Jay Feldman is a solo practitioner in Tamarac with a hurricane plan--but even the best-laid plans got blown away by Hurricane Wilma.

He backed up and transferred copies of his computer records and documents to his home computer in Coral Springs, where underground utilities meant power was restored in just three days.

He had enough cash on hand to pay bills, his small staff, emergency supplies, and equipment. He had business interruption insurance that he hopes will cover his loss. He had a back-up battery for his phone system, but still had to resort to cell phones blocked by jammed airwaves. He had a home generator that powered two phone lines, though he wished he had an old Buick to more easily siphon gas to keep it running.

He subscribes to a voicemail system through the local telephone company that allows him to retrieve all messages from calls to his office that luckily suffered no damage.

But still--when Wilma, the worst hurricane to strike Broward County in more than 50 years--Feldman couldn't plan for everything.

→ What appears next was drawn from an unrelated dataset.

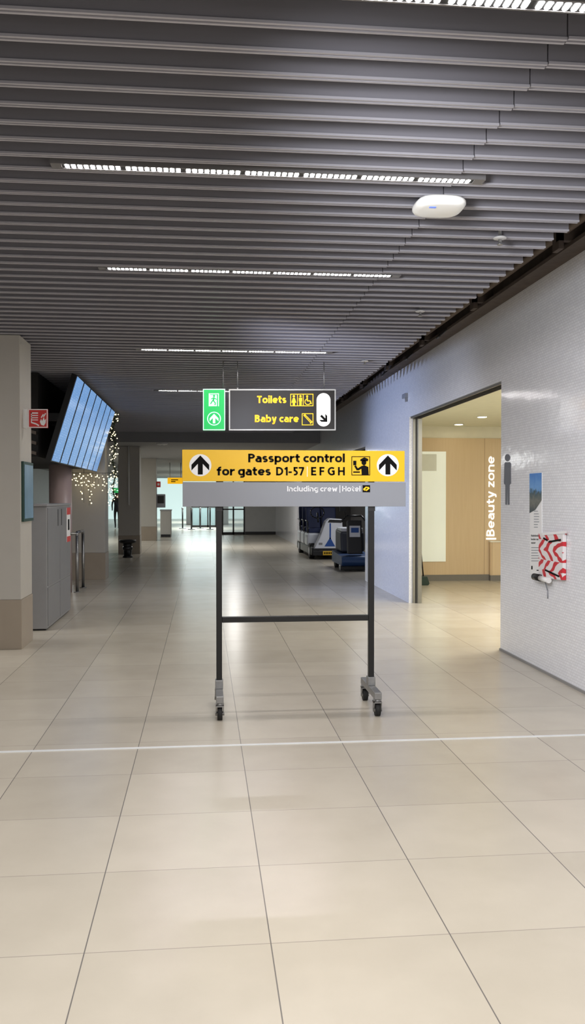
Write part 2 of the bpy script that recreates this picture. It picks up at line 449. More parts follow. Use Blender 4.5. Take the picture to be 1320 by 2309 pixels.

A week after Wilma blew through on October 24, tumbling trees that felled power lines, there was still no power. And without power, his office elevator won't work. And when you specialize in elder law, well--many of those clients cannot reach his office on the second floor because they cannot climb stairs.

"Perhaps the worst element of the entire experience was my inability to provide my clients or their families with needed services during this period of tribulation," 57-year-old Feldman wrote in an e-mail October 31. "We elder law attorneys are especially sensitive to the vulnerability and dependence of the elderly."

Add to that a cable modem and DLS Internet service that wouldn't work after the storm, and Feldman proclaimed: "We lawyers come to forget just how completely dependent we have become on technology, that is until a Wilma strikes.... It may sound quaint, in a Charles Dickensian sort of way, to practice law by candlelight, but it is not fun, and certainly not efficient!"

Compared to many Florida lawyers, Feldman got off easy.

Wilma came ashore 20 miles south of Naples as a Category 3 hurricane, losing little intensity as it cut a wide, destructive swath through South Florida's most populous counties and knocked out power to a total of about 6 million people. On the East Coast, the blackout extended from Key West to parts of Brevard County, east of Orlando, a distance of about 400 miles.